Somebody upstairs really likes him!!!

Wouldn't you think he could have felt the vibrations of the train approaching, though?
 
I would think he should have felt the vibrations, but then again the train was at speed and was a passenger train. With the train already at speed, the locomotive isn't working very hard..
 
Very very very lucky, this is becoming too common though. Not only are people risking their hearing by having volume up so loud, but they are clearly risking their lives by but looking at what they are doing!

We had someone killed but a train about 25 miles from me because he didn't look up/hear a train coming and went to walk over a level crossing!
 
I'm sceptical that the train actually hit him full on like the article says. A more likely explanation is that it just missed him and the resulting air flow threw him a few feet away from the train resulting in the minor injuries (well minor for being hit by a train). Still extremely lucky though.
 
The conductor saw it.

"The conductor said it was a straight on hit," said LaPorte County police Maj. John Boyd.
Police were alerted to the incident after someone ran into the streets to flag down a patrolling officer saying they saw a body near the tracks.

Stranger things have happened...
 
Had he been merely blown aside by the wind of the train's passing I doubt he would have suffered fractured vertebrae.
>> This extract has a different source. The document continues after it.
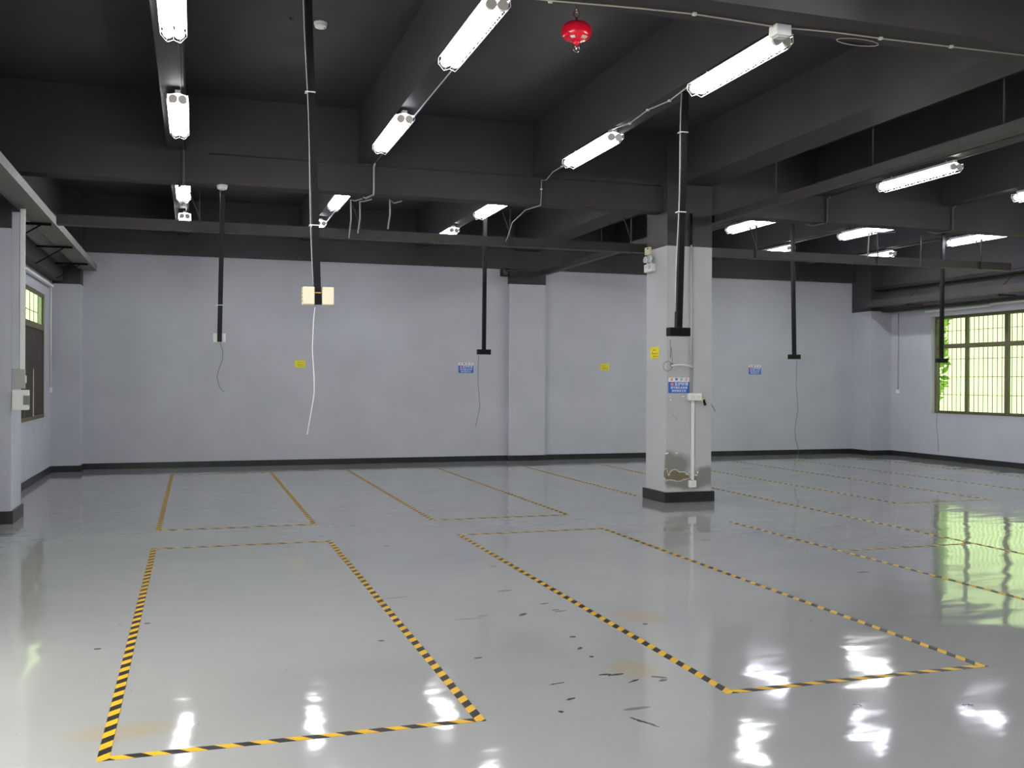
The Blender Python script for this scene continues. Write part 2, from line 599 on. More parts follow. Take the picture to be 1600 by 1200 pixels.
# ------------------------------------------------------------------ windows
def window(name, x_in, sgn, y0, y1, boards=None, first=.85, step=1.02, bars=.118, off=.10, zt=2.31, dep=.06):
    WZT = zt
    """steel window in a side wall; sgn = +1 when outside is at +x"""
    xf = x_in + sgn * off
    lo, hi = min(xf, xf + sgn * dep), max(xf, xf + sgn * dep)
    fr = MB()
    w = 0.055
    fr.box(lo, hi, y0, y1, WZ0, WZ0 + w).box(lo, hi, y0, y1, WZ1 - w, WZ1)
    fr.box(lo, hi, y0, y0 + w, WZ0 + w, WZ1 - w).box(lo, hi, y1 - w, y1, WZ0 + w, WZ1 - w)
    fr.box(lo - .005, hi + .005, y0 + w, y1 - w, WZT - .045, WZT + .045)
    ys = []
    y = y1 - first
    i = 0
    while y > y0 + .3:
        mw = .05 if i % 2 == 0 else .085
        fr.box(lo, hi, y - mw / 2, y + mw / 2, WZ0 + w, WZT - .045).box(lo, hi, y - mw / 2, y + mw / 2, WZT + .045, WZ1 - w)
        ys.append(y)
        y -= step
        i += 1
    root = struct(name, fr, FRAME)
    xg = (lo + hi) / 2
    if boards:
        MB().box(xg - .003, xg + .003, y0 + w, y1 - w, WZT + .045, WZ1 - w).build('glass', GLASS, root)
        bd = MB()
        for a, b in boards:
            bd.box(xg - .004, xg + .004, a, b, WZ0 + w, WZT - .045)
        bd.box(xg - .004, xg + .004, boards[0][1], boards[1][0], 1.72, WZT - .045)
        bd.build('board', BROWN, root)
    else:
        MB().box(xg - .003, xg + .003, y0 + w, y1 - w, WZ0 + w, WZT - .045).box(xg - .003, xg + .003, y0 + w, y1 - w, WZT + .045, WZ1 - w).build('glass', GLASS, root)
    gr = MB()
    xb = x_in + sgn * (off + .09)
    y = y1 - .03
    k = 0
    while y > y0 + .03:
        gr.box(xb - .005, xb + .005, y - .005, y + .005, WZ0 + .01, WZ1 - .01)
        k += 1
        y -= bars
    for k, z in enumerate((1.33, 1.69, 2.05, 2.62)):
        gr.box(xb - .004, xb + .004, y0 + .01, y1 - .01, z - .005, z + .005)
    gr.build('security_bars', BARS, root)
    a, b = sorted((x_in - sgn * .012, x_in + sgn * off))
    MB().box(a, b, y0 - .03, y1 + .03, WZ0 - .025, WZ0).build('window_sill', GREY, root)
    return root


window('window_1', XR, +1, *RWIN)
window('window_2', XL, -1, *LWIN, boards=[(13.46, 16.375), (16.45, 17.345)], first=1.9, bars=.40, off=.008, zt=2.38, dep=.03)
window('added_window_right', XR, +1, 5.6, 10.6)  # unseen window, added to let more daylight onto the floor
window('added_window_left', XL, -1, 7.0, 10.6)  # left counterpart, also unseen and added for daylight
fr_ = MB()
for (a, b, c, d) in ((.92, 1.0, 0, 3.2), (6.2, 6.28, 0, 3.2), (.92, 6.28, 3.2, 3.28)):
    fr_.box(XL, XL + .02, a, b, c, d)
struct('added_doorway', fr_, FRAME)  # frame of the unseen doorway, added to brighten the front floor

# tree added outside the right window for the green tint at its edge
t = thing('tree', 'leafy tree added outside the right window for a green tint in its far panes', 'tree', (17.25, 20.75, 0))
lf = MB()
rt = random.Random(3)
for i in range(3600):
    th, ph_ = rt.uniform(0, 2 * math.pi), math.acos(rt.uniform(-1, 1))
    rr = 0.95 * rt.uniform(.55, 1.0)
    c = Vector((rr * math.sin(ph_) * math.cos(th), rr * math.sin(ph_) * math.sin(th), 2.6 + 2.7 * rr / 0.95 * math.cos(ph_)))
    d = Vector((rt.uniform(-1, 1), rt.uniform(-1, 1), rt.uniform(-1, 1))).normalized()
    e = d.cross(Vector((rt.uniform(-1, 1), rt.uniform(-1, 1), .3))).normalized()
    n = len(lf.v)
    s = rt.uniform(.10, .17)
    lf.v += [tuple(c - d * s), tuple(c + e * s * .45), tuple(c + d * s), tuple(c - e * s * .45)]
    lf.face([n, n + 1, n + 2, n + 3])
lf.build('foliage', LEAF, t)
MB().tube([(0, 0, 0), (.05, .02, 1.2), (.02, .05, 2.4), (0, 0, 3.4)], [.11, .09, .07, .03]).build('trunk', BARK, t)
struct('ground_outside', MB().box(XR + .25, 40, -10, 45, -.3, -.1).box(-40, XL - .25, -10, 45, -.3, -.1).box(XL - .25, XR + .25, -25, YN - .25, -.3, -.1), mat('pale_yard_concrete', (0.5, 0.5, 0.46), .9))

# ------------------------------------------------------------------ fluorescent lamps
FL = 1.27


def lamp_proto(tmat, name='ceiling_lamp'):
    r = thing(name, None, None)
    h = FL / 2
    MB().bar((-.088, 0, .030), (0, 0, .050), FL - .06, .003, up=(0, 0, 1)).bar((0, 0, .050), (.088, 0, .030), FL - .06, .003, up=(0, 0, 1)).build('reflector', HOUS, r)
    hb = MB().box(-.022, .022, -h + .02, h - .02, .046, .075)
    hb.build('housing', HOUS, r)
    for s in (-1, 1):
        tb = MB().tube([(s * .039, -h + .03, -.008), (s * .039, h - .03, -.008)], .027, 12).build('tube', tmat, r)
        MB().disc((s * .039, -h + .015, -.008), (0, 1, 0), .037, .03).build('end_cap', CAPS, tb)
        MB().disc((s * .039, h - .015, -.008), (0, 1, 0), .037, .03).build('end_cap', CAPS, tb)
    g = MB()
    sec = [(-.086, .030), (-.090, -.015), (-.045, -.066), (0, -.048), (.045, -.066), (.090, -.015), (.086, .030)]
    for (x, z) in sec:
        g.tube([(x, -h, z), (x, h, z)], .0030, 4)
    for i in range(13):
        y = -h + i * FL / 12
        g.tube([(x, y, z) for x, z in sec], .0030, 4)
    g.build('wire_guard', WIRE, r)
    for y in (-h + .17, h - .17):
        MB().tube([(0, y, .07), (0, y, .10)], .006, 6).build('hanger', CAPS, r)
    return r


LZ = ZY - .10
SLOTS = [6.785, 9.735, 13.44, 16.18]
PROTO = {}
rown = ['leftmost row', 'row left of the red extinguisher', 'row leading to the pillar', 'first row right of the pillar',
        'second row right of the pillar', 'row nearest the right window']
sl = ['nearest', 'second', 'third', 'farthest']
COOL = {(1, 0), (1, 1), (1, 2), (1, 3), (4, 1), (4, 2), (4, 3), (5, 2)}


def place_lamp(x, y, cool, label):
    k = bool(cool)
    if k not in PROTO:
        PROTO[k] = lamp_proto(TUBE_B if k else TUBE_N)
        o = PROTO[k]
    else:
        o = copy_tree(PROTO[k])
    o.location = (x, y, LZ)
    tag(o, label, 'ceiling light', 'twin tube ceiling lamps with wire guards')


for i, rx in enumerate(ROWX):
    for j, sy in enumerate(SLOTS):  # right-hand rows include out-of-view lamps, added for illumination
        place_lamp(rx, sy, (i, j) in COOL, 'lit twin-tube lamp with wire guard, %s in the %s' % (sl[j], rown[i]))
    for j, sy in enumerate((-0.3, 1.8, 3.9) if i < 3 else ()):  # unseen near-bay lamps, added to brighten the front floor
        place_lamp(rx, sy, i in (1, 4), 'added unseen lamp before nearest cross beam, %s of the %s' % (('rear', 'middle', 'front')[j], rown[i]))


# ------------------------------------------------------------------ hazard tape on the floor
TW = 0.048


def tape(x0, y0, x1, y1, label, cross=False):
    L = math.hypot(x1 - x0, y1 - y0)
    o = MB().box(0, L, -TW / 2, TW / 2, 0, .0012).build('floor_tape', TAPEX if cross else TAPE)
    o.location = (x0, y0, 0.0002)
    o.rotation_euler = (0, 0, math.atan2(y1 - y0, x1 - x0))
    tag(o, label, 'floor tape', 'hazard tape strips on the floor')
    return o


def bay(x0, x1, y0, y1, name, sides='lrnf'):
    e = TW / 2
    if 'l' in sides:
        tape(x0 + e, y0, x0 + e, y1, 'yellow-black floor tape, left edge of the %s' % name)
    if 'r' in sides:
        tape(x1 - e, y0, x1 - e, y1, 'yellow-black floor tape, right edge of the %s' % name)
    if 'n' in sides:
        tape(x0 + TW, y0 + e, x1 - TW, y0 + e, 'yellow-black floor tape, near edge of the %s' % name, True)
    if 'f' in sides:
        tape(x0 + TW, y1 - e, x1 - TW, y1 - e, 'yellow-black floor tape, far edge of the %s' % name, True)


bay(-0.375, 1.275, 4.32, 9.65, 'nearest left bay')
bay(-0.375, 1.265, 10.78, 17.15, 'left bay by the back wall')
bay(2.53, 4.15, 4.34, 9.67, 'near bay left of the pillar')
bay(2.52, 4.18, 10.74, 17.35, 'second bay by the back wall')
bay(5.67, 7.22, 7.72, 9.70, 'short bay by the pillar', 'ln')
bay(5.67, 7.22, 4.34, 7.66, 'right-hand front bay', 'l')
tape(5.76, 12.25, 5.76, 17.35, 'striped floor tape running from behind the pillar to the back wall')
tape(7.20, 6.4, 7.32, 17.35, 'long striped floor tape just right of the pillar')
bay(8.65, 10.18, 10.58, 17.3, 'back bay right of the pillar', 'lrn')
bay(11.53, 13.2, 10.58, 17.3, 'back bay beside the right window', 'lrf')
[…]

That said, it may well have just been a glancing blow so to speak...


...puns not intended.
 
There is no way that he or anyone could survive a 110mph collision. The g forces involved are way too great. Either the train was going much slower, it was a glancing blow (would still have to be very slight @ 110mph) or the train is made from marshmallow fluff!
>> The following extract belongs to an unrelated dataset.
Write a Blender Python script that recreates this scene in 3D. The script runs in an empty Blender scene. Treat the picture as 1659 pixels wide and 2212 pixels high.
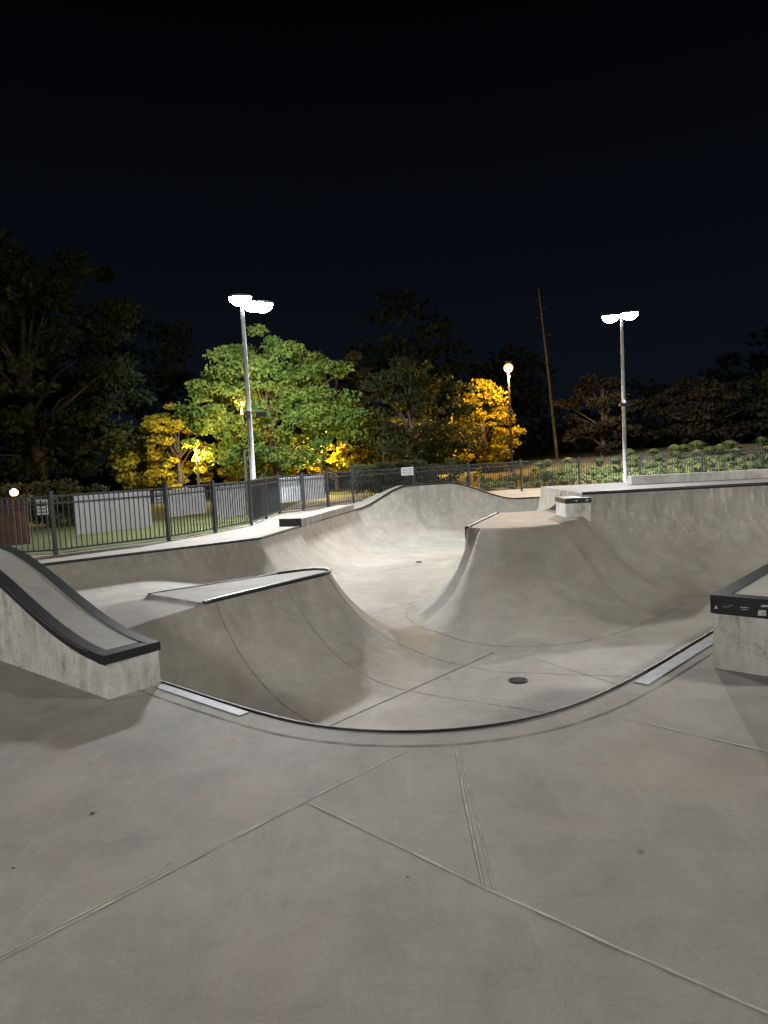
import bpy, math, random
import numpy as np
from mathutils import Vector, Matrix
rng=np.random.default_rng(7); random.seed(7)
scene=bpy.context.scene
scene.view_settings.view_transform='Standard'
scene.view_settings.look='None'
scene.view_settings.exposure=0

# ---------------------------------------------------------------- helpers
def link(o,parent=None):
    scene.collection.objects.link(o)
    if parent: o.parent=parent
    return o
def empty(name):
    o=bpy.data.objects.new(name,None); o.empty_display_size=.2
    return link(o)
def mesh(name,v,f,mat=None,parent=None,smooth=False):
    me=bpy.data.meshes.new(name)
    me.from_pydata([tuple(map(float,p)) for p in v],[],f)
    me.update()
    if smooth: me.shade_smooth()
    if mat:
        for m in (mat if isinstance(mat,(list,tuple)) else [mat]): me.materials.append(m)
    return link(bpy.data.objects.new(name,me),parent)
class MB:
    def __init__(s): s.v=[];s.f=[]
    def add(s,v,f):
        n=len(s.v); s.v+= [tuple(p) for p in v]; s.f+=[tuple(i+n for i in q) for q in f]
    def box(s,c,size,ang=0,bev=0):
        cx,cy,cz=c; a,b,h=[k/2 for k in size]; ca,sa=math.cos(ang),math.sin(ang)
        vs=[]
        for z in(-h,h):
            for x,y in((-a,-b),(a,-b),(a,b),(-a,b)):
                vs.append((cx+x*ca-y*sa,cy+x*sa+y*ca,cz+z))
        s.add(vs,[(3,2,1,0),(4,5,6,7),(0,1,5,4),(1,2,6,5),(2,3,7,6),(3,0,4,7)])
    def tube(s,pts,rad,n=8,cap=True):
        pts=[Vector(p) for p in pts]; N=len(pts)
        if not hasattr(rad,'__len__'): rad=[rad]*N
        vs=[];fs=[]
        for i,p in enumerate(pts):
            t=(pts[min(i+1,N-1)]-pts[max(i-1,0)]).normalized()
            ref=Vector((0,0,1)) if abs(t.z)<.9 else Vector((1,0,0))
            u=t.cross(ref).normalized(); w=t.cross(u)
            for k in range(n):
                a=2*math.pi*k/n
                vs.append(p+(u*math.cos(a)+w*math.sin(a))*rad[i])
        for i in range(N-1):
            for k in range(n):
                fs.append((i*n+k,i*n+(k+1)%n,(i+1)*n+(k+1)%n,(i+1)*n+k))
        if cap:
            fs.append(tuple(range(n))); fs.append(tuple((N-1)*n+k for k in reversed(range(n))))
        s.add(vs,fs)
    def obj(s,name,mat,parent=None,smooth=False): return mesh(name,s.v,s.f,mat,parent,smooth)

# ---------------------------------------------------------------- materials
def newmat(name):
    m=bpy.data.materials.new(name); m.use_nodes=True
    nt=m.node_tree; b=nt.nodes['Principled BSDF']
    return m,nt,b
def N(nt,t,**k):
    n=nt.nodes.new(t)
    for a,v in k.items(): setattr(n,a,v)
    return n
def noise(nt,co,scale,detail=4,rough=.55,dist=0):
    n=N(nt,'ShaderNodeTexNoise'); n.inputs['Scale'].default_value=scale
    n.inputs['Detail'].default_value=detail; n.inputs['Roughness'].default_value=rough
    n.inputs['Distortion'].default_value=dist
    nt.links.new(co,n.inputs['Vector']); return n.outputs['Fac']
def ramp(nt,fac,a,b,ca=(0,0,0,1),cb=(1,1,1,1)):
    r=N(nt,'ShaderNodeValToRGB'); e=r.color_ramp.elements
    e[0].position=a;e[1].position=b;e[0].color=ca;e[1].color=cb
    nt.links.new(fac,r.inputs['Fac']); return r.outputs['Color']
def mix(nt,fac,a,b,mode='MIX'):
    m=N(nt,'ShaderNodeMix',data_type='RGBA',blend_type=mode)
    for s,v in((0,fac),(6,a),(7,b)):
        if isinstance(v,(int,float)): m.inputs[s].default_value=v
        elif isinstance(v,tuple): m.inputs[s].default_value=v
        else: nt.links.new(v,m.inputs[s])
    return m.outputs[2]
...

We'll probably get the definitive answer on next seasons Mythbusters :)
 
A question in my mind is, "Was the train actually doing 110mph?" Is that the normal speed or does it normally go faster? If it's the normal speed then surely it was going slower when it hit him. The articles states that the conductors sounded the horn multiple times and the brakes were applied. I realise a train going at that rate of knots would take a while to slow down, but the question begs to be answered accurately, "Just how fast was it going at the moment of impact?"
 
That will depend on the track it is on. Some of Amtrak's trains in the northeast are class 7 which would be 125 MPH.